Tag Archives: Dreams

Why I’m not buying a Powerball ticket

This ever-increasing Powerball jackpot has prompted a lot of conversations revolving around what people would do if they won.

I appreciate that people enjoy dreaming, and they’re willing to spend a couple of bucks on lottery tickets to fuel those dreams, but I’m not buying a ticket, because I don’t have ten-figure dreams. I don’t even have seven-figure dreams. Everything I want is either free or within reach using resources I already have.

I want another marathon. I can’t buy that. I have to earn it, and the only way to do that is to get up off my arse and train.

I want my hair to grow out and finish turning gray. I can’t buy that, either; I just have to let time do its work.

I want to get up every morning and watch the sun rise over Tucumcari Mountain. It will take money to move, but I don’t need a billion dollars; I just need to pay off my mortgage so I can afford to work for a smaller paper. A lottery jackpot would do that overnight, but I’d lose something precious in the process.

Y’all know I’m a road-trip junkie. I never fly anywhere I can drive, because I enjoy the trip itself almost as much as I enjoy the destination. In many ways, this quest to move to New Mexico is the ultimate road trip. It’s slow. It’s tiring. But it’s teaching me lessons I’d never learn otherwise, showing me things I’d never see otherwise, and introducing me to people I’d never meet otherwise.

If I had a plane ticket — or a winning Powerball ticket, as the case may be — I’d end up flying right over all the sights and lessons and experiences this journey has to offer.

A bed at the Blue Swallow is never more comfortable than when I’ve driven 14 hours to get to it. This is the magic of the road, and I trust it will hold true for my current journey: That first sunrise over Tucumcari Mountain will be that much more dazzling, that first bite of green chile stew at Watson’s that much spicier, and that first sopapilla at the Pow Wow that much sweeter for having been hard-won.

I wouldn’t trade the spoils of that journey for a billion dollars.

Emily

Looking ahead

I was standing in a garage at the Blue Swallow Motel with a paintbrush in my hand one bright afternoon in April when the managing editor of the local paper dropped by to talk about the mural I was working on.

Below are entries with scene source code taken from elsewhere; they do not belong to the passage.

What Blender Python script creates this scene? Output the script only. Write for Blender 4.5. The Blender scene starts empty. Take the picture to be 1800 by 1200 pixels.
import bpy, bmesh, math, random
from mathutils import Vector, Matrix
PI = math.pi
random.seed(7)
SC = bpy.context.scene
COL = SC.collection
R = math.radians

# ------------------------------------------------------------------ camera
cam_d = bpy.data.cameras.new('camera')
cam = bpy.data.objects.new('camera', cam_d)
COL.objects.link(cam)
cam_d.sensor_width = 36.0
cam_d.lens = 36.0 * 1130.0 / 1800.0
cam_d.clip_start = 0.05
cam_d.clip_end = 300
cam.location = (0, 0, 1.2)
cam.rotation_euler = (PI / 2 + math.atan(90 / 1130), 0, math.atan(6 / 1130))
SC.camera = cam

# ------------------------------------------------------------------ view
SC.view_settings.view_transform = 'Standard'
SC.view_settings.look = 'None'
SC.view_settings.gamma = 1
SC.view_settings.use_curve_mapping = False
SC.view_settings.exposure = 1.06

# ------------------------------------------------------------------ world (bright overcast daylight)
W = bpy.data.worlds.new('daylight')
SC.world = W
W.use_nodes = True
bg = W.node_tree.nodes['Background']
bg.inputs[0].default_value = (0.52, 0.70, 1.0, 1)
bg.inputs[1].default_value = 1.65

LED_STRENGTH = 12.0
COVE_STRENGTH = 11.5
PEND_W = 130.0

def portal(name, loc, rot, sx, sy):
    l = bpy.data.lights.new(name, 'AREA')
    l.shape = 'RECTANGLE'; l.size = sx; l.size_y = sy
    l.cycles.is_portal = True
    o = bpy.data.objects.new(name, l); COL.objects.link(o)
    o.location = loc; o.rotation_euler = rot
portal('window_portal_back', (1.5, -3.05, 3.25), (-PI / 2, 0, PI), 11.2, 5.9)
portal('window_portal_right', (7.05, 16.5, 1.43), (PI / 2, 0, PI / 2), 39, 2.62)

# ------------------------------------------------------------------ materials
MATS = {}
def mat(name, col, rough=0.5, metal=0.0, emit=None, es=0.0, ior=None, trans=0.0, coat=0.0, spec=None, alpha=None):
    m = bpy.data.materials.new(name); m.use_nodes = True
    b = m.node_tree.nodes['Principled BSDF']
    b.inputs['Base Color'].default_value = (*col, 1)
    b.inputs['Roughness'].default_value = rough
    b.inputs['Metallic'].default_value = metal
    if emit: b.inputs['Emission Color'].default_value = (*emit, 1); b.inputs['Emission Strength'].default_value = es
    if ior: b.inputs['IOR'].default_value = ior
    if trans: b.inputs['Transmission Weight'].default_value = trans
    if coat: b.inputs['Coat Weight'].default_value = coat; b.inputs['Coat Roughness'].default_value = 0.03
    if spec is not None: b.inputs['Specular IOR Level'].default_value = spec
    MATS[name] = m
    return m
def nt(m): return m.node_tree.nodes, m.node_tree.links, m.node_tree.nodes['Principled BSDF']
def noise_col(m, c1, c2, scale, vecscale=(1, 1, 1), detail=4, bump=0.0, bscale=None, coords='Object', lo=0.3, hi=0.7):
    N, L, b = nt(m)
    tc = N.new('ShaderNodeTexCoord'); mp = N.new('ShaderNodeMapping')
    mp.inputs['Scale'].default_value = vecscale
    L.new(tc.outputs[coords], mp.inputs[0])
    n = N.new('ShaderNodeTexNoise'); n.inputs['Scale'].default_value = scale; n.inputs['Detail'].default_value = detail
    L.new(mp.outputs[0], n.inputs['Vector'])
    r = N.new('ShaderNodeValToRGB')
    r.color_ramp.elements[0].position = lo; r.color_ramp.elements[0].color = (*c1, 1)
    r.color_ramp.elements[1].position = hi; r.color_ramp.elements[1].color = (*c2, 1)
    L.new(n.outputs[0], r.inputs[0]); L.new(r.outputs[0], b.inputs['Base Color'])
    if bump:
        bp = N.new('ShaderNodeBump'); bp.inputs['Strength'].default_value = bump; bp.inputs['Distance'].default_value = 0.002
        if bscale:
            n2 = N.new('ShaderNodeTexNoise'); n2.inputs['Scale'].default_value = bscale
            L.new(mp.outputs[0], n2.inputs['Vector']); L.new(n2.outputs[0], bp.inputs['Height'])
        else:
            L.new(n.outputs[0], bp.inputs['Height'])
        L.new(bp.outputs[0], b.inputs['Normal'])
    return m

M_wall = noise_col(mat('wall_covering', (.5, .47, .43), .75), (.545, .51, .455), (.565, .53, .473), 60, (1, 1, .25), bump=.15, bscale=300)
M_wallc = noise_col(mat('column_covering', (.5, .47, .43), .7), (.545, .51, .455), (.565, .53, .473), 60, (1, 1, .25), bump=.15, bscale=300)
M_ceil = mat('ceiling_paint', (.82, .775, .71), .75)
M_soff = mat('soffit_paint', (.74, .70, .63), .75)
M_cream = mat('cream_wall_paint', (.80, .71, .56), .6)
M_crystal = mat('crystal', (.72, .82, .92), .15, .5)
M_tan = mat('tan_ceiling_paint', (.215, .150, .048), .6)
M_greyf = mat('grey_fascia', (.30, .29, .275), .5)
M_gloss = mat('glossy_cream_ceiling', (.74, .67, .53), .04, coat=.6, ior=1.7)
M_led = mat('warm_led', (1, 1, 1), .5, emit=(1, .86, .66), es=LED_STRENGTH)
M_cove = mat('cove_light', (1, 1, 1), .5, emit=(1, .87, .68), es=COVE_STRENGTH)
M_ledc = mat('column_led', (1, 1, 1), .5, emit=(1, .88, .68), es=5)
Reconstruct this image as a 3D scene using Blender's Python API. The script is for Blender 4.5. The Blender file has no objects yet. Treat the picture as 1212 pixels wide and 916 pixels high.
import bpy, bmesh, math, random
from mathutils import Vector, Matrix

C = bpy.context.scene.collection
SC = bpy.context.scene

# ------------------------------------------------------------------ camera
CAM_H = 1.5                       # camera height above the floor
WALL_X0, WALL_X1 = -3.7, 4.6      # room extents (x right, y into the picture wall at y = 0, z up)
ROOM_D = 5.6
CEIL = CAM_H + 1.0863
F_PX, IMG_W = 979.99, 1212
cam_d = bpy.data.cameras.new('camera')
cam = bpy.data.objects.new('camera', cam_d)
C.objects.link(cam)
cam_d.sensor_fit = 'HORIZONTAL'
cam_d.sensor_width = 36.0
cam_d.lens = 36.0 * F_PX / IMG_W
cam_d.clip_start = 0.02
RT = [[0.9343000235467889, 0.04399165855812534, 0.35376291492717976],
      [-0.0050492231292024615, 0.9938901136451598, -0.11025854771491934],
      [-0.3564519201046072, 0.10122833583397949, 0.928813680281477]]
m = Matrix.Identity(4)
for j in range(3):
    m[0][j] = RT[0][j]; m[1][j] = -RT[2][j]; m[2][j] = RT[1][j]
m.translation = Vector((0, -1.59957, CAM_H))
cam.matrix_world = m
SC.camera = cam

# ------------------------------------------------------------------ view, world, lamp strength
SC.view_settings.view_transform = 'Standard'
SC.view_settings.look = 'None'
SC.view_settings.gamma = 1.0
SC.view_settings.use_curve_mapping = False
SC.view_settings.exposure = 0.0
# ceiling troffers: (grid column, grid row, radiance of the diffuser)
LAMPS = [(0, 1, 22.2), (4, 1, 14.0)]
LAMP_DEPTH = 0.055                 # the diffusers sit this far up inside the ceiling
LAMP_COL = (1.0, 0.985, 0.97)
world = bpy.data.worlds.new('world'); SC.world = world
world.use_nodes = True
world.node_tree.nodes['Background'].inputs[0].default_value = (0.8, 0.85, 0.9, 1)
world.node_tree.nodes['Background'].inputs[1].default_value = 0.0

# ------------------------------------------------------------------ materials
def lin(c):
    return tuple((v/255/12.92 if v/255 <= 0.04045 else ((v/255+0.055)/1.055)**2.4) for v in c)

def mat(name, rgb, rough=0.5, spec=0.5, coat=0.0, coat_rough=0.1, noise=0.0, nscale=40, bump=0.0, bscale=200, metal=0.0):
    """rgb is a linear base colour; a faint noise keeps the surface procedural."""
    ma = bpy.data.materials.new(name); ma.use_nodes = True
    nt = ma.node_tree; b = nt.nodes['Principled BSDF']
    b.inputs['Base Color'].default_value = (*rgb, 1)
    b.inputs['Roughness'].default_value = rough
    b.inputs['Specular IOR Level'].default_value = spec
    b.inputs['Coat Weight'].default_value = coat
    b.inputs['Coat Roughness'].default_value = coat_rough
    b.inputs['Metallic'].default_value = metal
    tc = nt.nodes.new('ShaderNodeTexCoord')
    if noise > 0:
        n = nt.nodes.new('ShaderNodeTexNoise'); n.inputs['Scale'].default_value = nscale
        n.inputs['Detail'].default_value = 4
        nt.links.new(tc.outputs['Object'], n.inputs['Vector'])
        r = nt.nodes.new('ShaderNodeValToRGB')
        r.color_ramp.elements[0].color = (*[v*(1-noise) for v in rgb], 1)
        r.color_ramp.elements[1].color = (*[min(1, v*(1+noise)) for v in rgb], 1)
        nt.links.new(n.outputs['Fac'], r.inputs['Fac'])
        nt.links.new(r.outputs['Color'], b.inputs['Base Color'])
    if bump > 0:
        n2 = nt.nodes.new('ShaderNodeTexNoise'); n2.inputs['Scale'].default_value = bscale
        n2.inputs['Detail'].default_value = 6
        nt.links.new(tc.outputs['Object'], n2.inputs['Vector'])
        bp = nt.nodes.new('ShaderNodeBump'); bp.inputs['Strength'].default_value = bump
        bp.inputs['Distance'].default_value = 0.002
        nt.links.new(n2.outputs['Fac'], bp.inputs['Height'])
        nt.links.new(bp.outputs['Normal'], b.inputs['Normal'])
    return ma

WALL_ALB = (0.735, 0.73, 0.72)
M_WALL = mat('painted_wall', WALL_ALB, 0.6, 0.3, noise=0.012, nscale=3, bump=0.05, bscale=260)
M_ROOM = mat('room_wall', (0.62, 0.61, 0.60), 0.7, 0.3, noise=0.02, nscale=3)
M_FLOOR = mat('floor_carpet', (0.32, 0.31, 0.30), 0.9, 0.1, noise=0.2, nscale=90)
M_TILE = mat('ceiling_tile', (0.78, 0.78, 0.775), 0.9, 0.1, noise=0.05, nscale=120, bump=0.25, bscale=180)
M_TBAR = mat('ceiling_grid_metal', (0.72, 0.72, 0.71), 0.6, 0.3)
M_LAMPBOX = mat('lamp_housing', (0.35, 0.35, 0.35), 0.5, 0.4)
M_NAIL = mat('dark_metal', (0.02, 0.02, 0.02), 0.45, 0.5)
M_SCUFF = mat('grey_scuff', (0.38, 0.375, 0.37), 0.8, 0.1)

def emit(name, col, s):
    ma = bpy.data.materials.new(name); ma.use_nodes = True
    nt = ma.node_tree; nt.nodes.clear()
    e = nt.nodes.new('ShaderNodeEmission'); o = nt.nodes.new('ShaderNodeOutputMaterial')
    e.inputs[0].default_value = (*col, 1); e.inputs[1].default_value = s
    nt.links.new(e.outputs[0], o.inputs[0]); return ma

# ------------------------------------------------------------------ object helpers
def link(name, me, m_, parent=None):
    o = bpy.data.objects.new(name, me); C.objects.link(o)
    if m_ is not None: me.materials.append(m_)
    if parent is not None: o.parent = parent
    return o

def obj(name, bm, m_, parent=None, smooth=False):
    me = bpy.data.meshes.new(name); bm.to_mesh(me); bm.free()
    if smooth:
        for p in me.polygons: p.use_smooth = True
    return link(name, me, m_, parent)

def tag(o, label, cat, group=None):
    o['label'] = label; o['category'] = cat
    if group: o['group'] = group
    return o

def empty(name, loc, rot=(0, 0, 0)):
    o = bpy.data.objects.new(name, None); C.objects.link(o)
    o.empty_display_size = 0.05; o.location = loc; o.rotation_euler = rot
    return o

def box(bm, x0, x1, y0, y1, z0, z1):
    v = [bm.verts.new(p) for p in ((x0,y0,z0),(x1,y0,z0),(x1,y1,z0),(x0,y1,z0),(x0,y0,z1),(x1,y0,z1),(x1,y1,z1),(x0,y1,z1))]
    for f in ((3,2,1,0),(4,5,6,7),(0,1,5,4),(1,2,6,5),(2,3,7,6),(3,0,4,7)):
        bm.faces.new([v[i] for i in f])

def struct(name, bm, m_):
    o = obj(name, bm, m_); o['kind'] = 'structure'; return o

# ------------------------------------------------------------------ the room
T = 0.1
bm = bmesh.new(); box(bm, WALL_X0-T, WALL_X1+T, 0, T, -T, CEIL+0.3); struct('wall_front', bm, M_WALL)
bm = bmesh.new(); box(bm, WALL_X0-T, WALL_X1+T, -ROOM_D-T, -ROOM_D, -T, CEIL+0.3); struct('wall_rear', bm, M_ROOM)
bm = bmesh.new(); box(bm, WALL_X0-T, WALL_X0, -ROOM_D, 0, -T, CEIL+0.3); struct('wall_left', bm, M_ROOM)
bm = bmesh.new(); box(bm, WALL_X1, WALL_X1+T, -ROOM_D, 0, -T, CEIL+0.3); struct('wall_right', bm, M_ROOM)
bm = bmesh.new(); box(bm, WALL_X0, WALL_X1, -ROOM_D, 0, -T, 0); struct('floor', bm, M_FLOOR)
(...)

When he found out I was a professional journalist, he mentioned he was planning to retire soon.

One might, at this point, question why I am posting this from Cape Girardeau and not from Tucumcari.

The answer: I’d have had to take a 30 percent pay cut, and the income just wouldn’t have been enough to cover two car loans, two mortgages and the $5,000 transmission bill we’d gotten stuck with last winter. We live pretty frugally, but I know from experience that moving cross-country is an expensive proposition when you already have an existing mortgage.

A few weeks after we got home from Tucumcari, I picked up a book called Possum Living, which is about a young woman and her father who spent several years living without any sort of regular income. I loved it, partly because it validated my long-held belief that a sensible financial plan depends more on eliminating expenses than amassing wealth, and partly because it inspired me: If I paid off our debts, I could afford to move without undue stress.

I did some quick math and realized the best way to accomplish that goal would be to stop eating meals out.

In the span of five years, we’d eaten the equivalent of a new Volvo. If I took the money we were spending in restaurants and applied it to my credit-card bill, we could pay off the transmission by spring. With that paid off, we could use the newly freed-up money to pay off the car — then roll that money into the mortgage. Barring any unforeseen circumstances, we could be debt-free by Oct. 15, 2021, at which point we could start shopping for land in New Mexico to build the tiny house of our dreams.

Since early August, we’ve sent about $1,850 to the credit-card company. Every time I cook at home, I write down what that meal would have cost at a restaurant, and once a week, Ron sends the credit-card company the money we didn’t spend on dinner. It adds up fast: We’re averaging about $100 a week, and I expect that to go up in April, when our cellphone contracts will expire and we can switch to cheaper phones with cheaper plans.

I’m also losing weight (I’ve dropped 20 lbs. since July) and generating less trash via paper wrappers and cardboard boxes, which is better for the environment.

If we keep going at this rate, we should be debt-free in 2,119 days. Go, us!